U.S. Housing Market in 2010
In 2010, the U.S. housing market recorded existing-home sales averaged 4.19 million, new-construction sales of 323K, and a 30-year fixed mortgage rate of 4.69%.
Existing-home sales fell 3.5% from 2009. the median existing-home price rose 0.3% to $173,100. the 30-year fixed mortgage fell 0.35 percentage points to 4.69%.
Macroeconomic Context
The recession had officially ended in June 2009, but 2010 felt nothing like a recovery to most Americans. GDP grew approximately 2.6 percent — modest by historical post-recession standards — and unemployment remained stubbornly high, averaging 9.6 percent for the year. The term "jobless recovery" entered the popular vocabulary, as corporate profits rebounded but hiring did not follow at the expected pace. Consumer price inflation was contained at roughly 1.6 percent, giving the Federal Reserve room to maintain its near-zero interest rate policy and pursue additional asset purchases.

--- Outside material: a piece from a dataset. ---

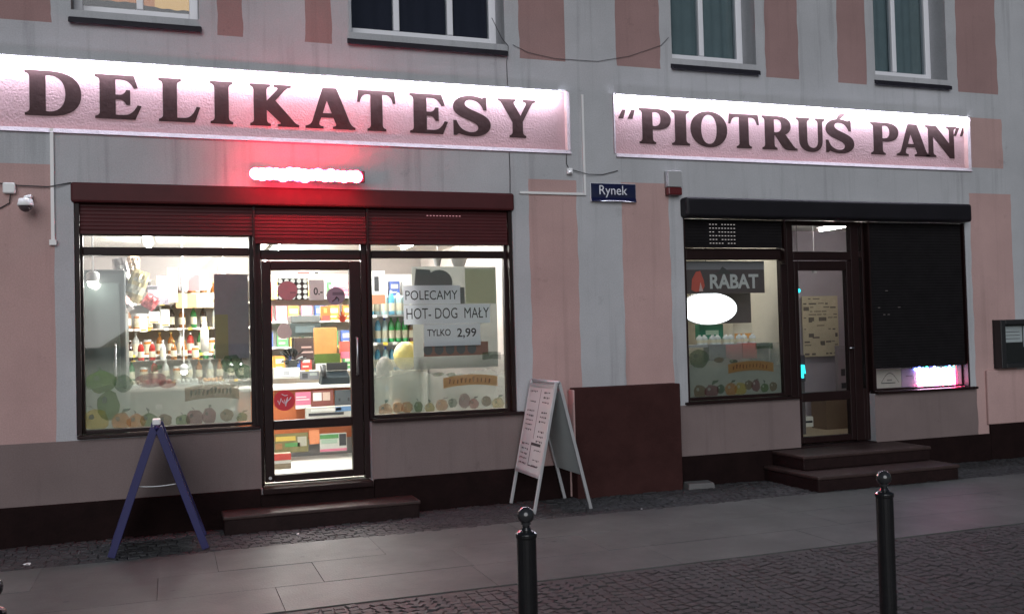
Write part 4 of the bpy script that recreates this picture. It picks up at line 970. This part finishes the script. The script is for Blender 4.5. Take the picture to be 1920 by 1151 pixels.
# ---- window with paper notices
x0, x1, z0, z1 = PX(774, 500, 932, 690, .16)
k = MB(); k.box(x0, x1, .160, .166, z0, z1, 0)
k.poly([(x0 + .04, z1 - .02), (x0 + .02, z1 - .18), (x0 + .22, z1 - .20), (x0 + .18, z1 - .03)], .157, .1595, 1)  # dark picture shapes printed on the poster
k.disc(x0 + .27, z1 - .15, .13, .12, .1545, .1565, 1)
k.box(x0 + .53, x1 - .01, .157, .1595, z1 - .36, z1 - .02, 2)
k.box(x0 + .45, x0 + .52, .157, .1595, z1 - .36, z1 - .20, 1)
k.box(x0 + .10, x1 - .10, .157, .1595, z0 + .12, z0 + .25, 3)
for i in range(5): k.disc(x0 + .14 + i * .11, z0 + .185, .045, .05, .1535, .1555, 1)
tag(k.build('poster', [sheer('backlit_poster_grey', (.42, .42, .40), .92, .6), C('poster_shadow', (.10, .10, .10)), sheer('backlit_poster_lime', (.60, .61, .48), .85, .7), C('poster_maroon', (.25, .12, .09))]), 'grey and lime poster behind the paper notices', 'poster')
def notice(label, px, words, y):
    x0, x1, z0, z1 = PX(*px, y); t = thing('paper_notice', label, 'notice', ((x0 + x1) / 2, y, z0), 'white paper notices in the window')
    k = MB(); k.box(x0, x1, y, y + .0007, z0, z1); k.build('sheet', M['paper'], t)
    for body, a, b, c, d, bold in words:
        xa, xb, za, zb = PX(a, b, c, d, y); text(body, xa, xb, za, zb, y - .0012, M['ink'], t, bold=bold)
NY = .1215
notice('uppermost white paper notice, a single word in the window', (756, 535, 863, 570), [('POLECAMY', 760, 544.5, 858, 562, .0)], NY + .003)
notice('middle and widest white paper notice in the window', (757, 570.5, 919, 607), [('HOT- DOG  MAŁY', 762, 577, 917, 597, .0)], NY + .0015)
notice('lowest white paper notice with a bold price in the window', (795, 607.5, 901, 648), [('TYLKO', 801, 617, 845, 630, .012), ('2,99', 857, 615, 893, 634, .015)], NY)
for i, px in enumerate(((812, 485, 828, 499), (845, 484, 876, 500))):
    x0, x1, z0, z1 = PX(*px, 1.0); k = MB(); k.lathe([((x1 - x0) * .32, 0), ((x1 - x0) / 2, (z1 - z0)), ((x1 - x0) / 2 + .01, (z1 - z0))], ((x0 + x1) / 2, 1.0, z0), 16)
    k.tube([((x0 + x1) / 2, 1.0, z1), ((x0 + x1) / 2, 1.0, 2.737)], .004, n=6)
    tag(k.build('lamp', M['boardback'], smooth=True), ['narrow grey hanging shade above the notices', 'wide grey hanging shade above the notices'][i], 'lamp shade')
k = MB(); x0, x1, z0, z1 = PX(695, 508, 722, 570, 1.45); k.box(x0, x1, 1.45, 1.47, z0, z1, 0); k.box(x0 + .04, x0 + .09, 1.447, 1.4495, z1 - .22, z1 - .06, 1); k.box(x0, x1, 1.447, 1.4495, z0, z0 + .1, 2)
tag(k.build('shelf_header', [C('header_white', (.78, .78, .76)), M['ink'], C('header_rust', (.45, .2, .12))]), 'white card header standing over the steel bottle rack', 'sign board')
# fruit standing in the window bottom
def melon(px, y, label, mt, name='melon'):
    x0, x1, z0, z1 = PX(*px, y); k = MB(); k.ball(((x0 + x1) / 2, y, (z0 + z1) / 2), (x1 - x0) / 2, sq=(1, 1, (z1 - z0) / (x1 - x0)), n=18, k=12)
    return tag(k.build(name, mt, smooth=True), label, 'fruit')
wl_ = thing('window_ledge_box', 'low pale display box under the fruit in the window', 'display box', (2.45, .45, .312))
k = MB(); k.box(1.82, 3.2, .25, .70, .314, .885); k.build('carcass', M['shelf'], wl_, bevel=.005)
melon((738, 640, 783, 694), .5, 'large pale yellow fruit above the green one in the window', mat('yellow_rind', (.72, .60, .20), .5, bump=.5, bscale=40, vary=.2))
x0, x1, z0, z1 = PX(732, 694, 788, 772, .5); k = MB(); k.box(x0, x1, .42, .58, .886, z1)
tag(k.build('fruit_crate', mat('fruit_crate_card', (.62, .56, .42), .7, vary=.2)), 'pale card crate carrying the large yellow fruit', 'crate')
melon((764, 751, 785, 772), .33, 'bright green round fruit at the bottom of the window', mat('green_rind', (.05, .38, .08), .3, vary=.2), 'green_fruit')
melon((735, 748, 760, 774), .34, 'orange round fruit left of the green one', mat('orange_rind', (.70, .34, .10), .4, vary=.2), 'orange_fruit')
melon((705, 668, 738, 722), .6, 'grey round bag of produce beside the yellow fruit', mat('net_bag', (.22, .2, .18), .8, vary=.3), 'produce_bag')

# ---- glass door of the left shop: stickers and goods behind
SY = .1125
def sticker(name, label, px, parts, n=22):
    x0, x1, z0, z1 = PX(*px, SY); cx, cz, rx, rz = (x0 + x1) / 2, (z0 + z1) / 2, (x1 - x0) / 2, (z1 - z0) / 2
    t = MB(); ms = [parts[0]]; t.disc(cx, cz, rx, rz, SY, SY + .0006, 0, n)
    for kind, mt, *q in parts[1:]:
        ms.append(mt); i = len(ms) - 1
        if kind == 'bar': t.box(cx + q[0] * rx, cx + q[1] * rx, SY - .0012, SY - .0002, cz + q[2] * rz, cz + q[3] * rz, i)
        if kind == 'line': t.tube([(cx + a * rx, SY - .0008, cz + b * rz) for a, b in q[0]], q[1] * rx, i, 5)
    return tag(t.build(name, ms), label, 'sticker', None)
sticker('round_sticker', 'plain dusky pink round sticker on the glass door', (520.5, 527, 558, 563), [C('dusky_pink', (.32, .17, .18)), ('bar', C('dusky_dark', (.2, .12, .13)), .25, .8, -.3, -.12)])
sticker('round_sticker', 'grey round sticker with a dark bar on the glass door', (612, 538, 647, 571.5), [C('lilac_grey', (.20, .19, .24)), ('bar', C('sticker_dark', (.10, .09, .12)), -.35, .9, .08, .42), ('line', M['ink'], [(-.4, -.62), (0, -.3), (.15, -.15), (.35, -.45), (.25, -.6)], .06), ('line', M['ink'], [(-.05, -.35), (.1, -.1)], .09)])
sticker('round_sticker', 'red round sticker with white scribbled script low on the glass door', (513, 731, 553.5, 770), [C('sticker_red', (.55, .025, .04)),
        ('line', M['enamel'], [(-.62, .02), (-.5, -.38), (-.3, .22), (-.2, -.1), (-.05, -.28), (0, .1), (.1, -.2), (.3, .3), (.25, -.1), (.1, -.55), (.05, -.3), (.5, .12), (.62, .3)], .045), ('line', M['enamel'], [(-.25, .62), (.05, .45), (.3, .5)], .035)], 28)
# red hand print sticker: palm and five fingers
x0, x1, z0, z1 = PX(629, 583, 652, 605, SY); cx, cz, s_ = (x0 + x1) / 2, (z0 + z1) / 2, (x1 - x0) / 2
k = MB(); k.disc(cx + .15 * s_, cz - .35 * s_, s_ * .55, s_ * .52, SY, SY + .0006, 0, 16)
for i, (a, L) in enumerate(((2.85, .95), (2.25, 1.1), (1.75, 1.2), (1.28, 1.15), (.62, .95))):
    u, v = math.cos(a), math.sin(a); b0 = (cx + .15 * s_ + u * .42 * s_, cz - .35 * s_ + v * .42 * s_); b1 = (cx + .15 * s_ + u * L * s_, cz - .35 * s_ + v * L * s_); wv = .10 * s_
    yy = SY - .0008 - i * .0003
    k.poly([(b0[0] + v * wv, b0[1] - u * wv), (b1[0] + v * wv * .8, b1[1] - u * wv * .8), (b1[0] + u * wv, b1[1] + v * wv), (b1[0] - v * wv * .8, b1[1] + u * wv * .8), (b0[0] - v * wv, b0[1] + u * wv)], yy - .0002, yy)
tag(k.build('hand_sticker', C('hand_red', (.62, .10, .05))), 'red hand print sticker on the right side of the glass door', 'sticker')
x0, x1, z0, z1 = PX(579, 524, 608, 563, SY + .014); t = thing('price_card', 'pale price card with a large zero taped inside the glass door', 'price card', ((x0 + x1) / 2, SY + .014, z0))
k = MB(); k.box(x0, x1, SY + .014, SY + .0148, z0, z1); k.build('card', sheer('price_card_paper', (.60, .55, .56), .95, .4), t)
text('0.-', *PX(588, 539, 605, 553, SY + .0125), SY + .0125, M['ink'], t, bold=.02)
k = MB(); x0, x1, z0, z1 = PX(520, 522, 578, 562, SY + .017); k.box(x0, x1, SY + .017, SY + .0178, z0, z1, 0)
for i in range(5):
    for j in range(4): k.disc(x0 + (i + .5) * (x1 - x0) / 5, z0 + (j + .5) * (z1 - z0) / 4, (x1 - x0) * .075, (x1 - x0) * .075, SY + .0150, SY + .0165, 1, 10)
tag(k.build('dotted_poster', [C('poster_brown', (.05, .03, .03)), emis('dot_backlight', (1, .96, .9), 1.2)]), 'dark poster with rows of bright white discs behind the door', 'poster')
t = thing('shop_counter', 'white topped shop counter with orange front behind the glass door', 'counter', (1.6, 2.0, .312))
k = MB(); k.box(.70, 2.62, 2.10, 2.70, .50, 1.06); k.build('body', C('counter_orange', (.50, .14, .05)), t, bevel=.006)
k = MB(); k.box(.68, 2.64, 2.05, 2.72, 1.0605, 1.10); k.build('worktop', M['whitepaint'], t, bevel=.006)
k = MB(); k.box(.72, 2.60, 2.14, 2.68, .314, .4995); k.build('kick_board', M['greyplastic'], t)
def behind(name, cat, label, px, y, d, col, extra=None):
    return slab(name, cat, label, px, y, d, C('tone_%02d%02d%02d' % tuple(int(99 * c) for c in col), col), extra)
W_ = C('print_white', (.78, .77, .74)); K_ = M['ink']; R_ = C('print_red', (.55, .07, .06)); G_ = C('print_green', (.08, .24, .08)); Y_ = C('print_yellow', (.62, .44, .10)); P_ = C('print_pink', (.66, .20, .30))
behind('header_card', 'card', 'cream card with dark print at the top of the door glass', (534, 507, 600, 517), 2.5, .01, (.74, .62, .50), [(.35, .7, .3, .7, R_), (.85, .95, .3, .7, K_)])
behind('carton_stack', 'carton', 'pink and white carton at the top right behind the door', (624, 521, 652, 540), 3.4, .1, (.66, .26, .36), [(.35, .95, .1, .6, C('print_rose', (.72, .36, .44)))])
behind('small_carton', 'carton', 'small orange carton right of centre behind the door glass', (602, 574, 620, 601), 3.0, .08, (.42, .13, .03), [(.1, .9, 0, .35, R_), (.3, .6, .55, .85, Y_)])
t = thing('coffee_machine', 'grey coffee machine on the wall shelf behind the door', 'coffee machine', (1.3, 3.0, 1.4))
x0, x1, z0, z1 = PX(544, 591, 602, 632, 3.0)
k = MB(); k.box(x0, x1, 3.0, 3.35, z0, z1 - .09); k.build('body', mat('machine_grey', (.045, .06, .062), .35, .3), t, bevel=.012)
k = MB(); k.box(x0 + .01, x1 - .01, 2.99, 3.34, z1 - .0895, z1); k.build('lid', mat('machine_lid', (.12, .13, .13), .35), t, bevel=.012)
k = MB(); k.box(x0 + .06, x1 - .08, 2.985, 2.999, z0 + .05, z1 - .13); k.build('panel', mat('machine_panel', (.09, .12, .13), .3), t, bevel=.004)
x0b, x1b, z0b, z1b = PX(552, 632.5, 596, 674, 3.0)
k = MB(); k.box(x0b, x1b, 2.98, 3.3, z0b, z1b, 0); k.box(x0b + .08, x1b - .06, 2.977, 2.9795, z0b + .08, z0b + .10, 1); k.box(x0b + .08, x1b - .08, 2.977, 2.9795, z0b + .14, z0b + .16, 1)
tag(k.build('machine_stand', [mat('stand_brown', (.035, .02, .02), .5, vary=.2), C('stand_trim', (.4, .28, .26))]), 'dark brown cabinet carrying the coffee machine', 'cabinet')
k = MB(); x0, x1, z0, z1 = PX(520, 606, 547, 636, 2.95)
k.disc((x0 + x1) / 2, (z0 + z1) / 2, (x1 - x0) / 2, (z1 - z0) / 2, 2.95, 2.98, 0, 26, .05)
tag(k.build('round_badge', C('badge_mauve', (.08, .05, .055))), 'mauve notched round badge left of the coffee machine', 'badge')
k = MB(); x0, x1, z0, z1 = PX(589, 614, 633, 674, 2.6); cx = (x0 + x1) / 2;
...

In November 2010, the Fed launched QE2, a second round of quantitative easing involving $600 billion in Treasury purchases, as policymakers worried that the recovery was losing momentum and that deflation risk had not been fully extinguished. Thirty-year mortgage rates, already held down by QE1's MBS purchases, averaged roughly 4.7 percent for the year — levels that would have seemed impossible just five years earlier.
The housing market remained heavily distorted by the foreclosure crisis. A "shadow inventory" of properties in some stage of default or delinquency — estimated at 4 to 5 million units — overhung the market. Distressed sales accounted for roughly one-third of all existing-home transactions, keeping prices depressed in the hardest-hit markets. The robo-signing scandal broke in the fall, as it emerged that major servicers had processed foreclosure documents without proper review, leading to a 50-state investigation and eventual $25 billion settlement.
The first-time homebuyer tax credit, which had provided meaningful stimulus in 2009 and early 2010, expired in April, and sales volumes dipped noticeably in the subsequent months — a reminder of how dependent near-term housing demand had become on government support.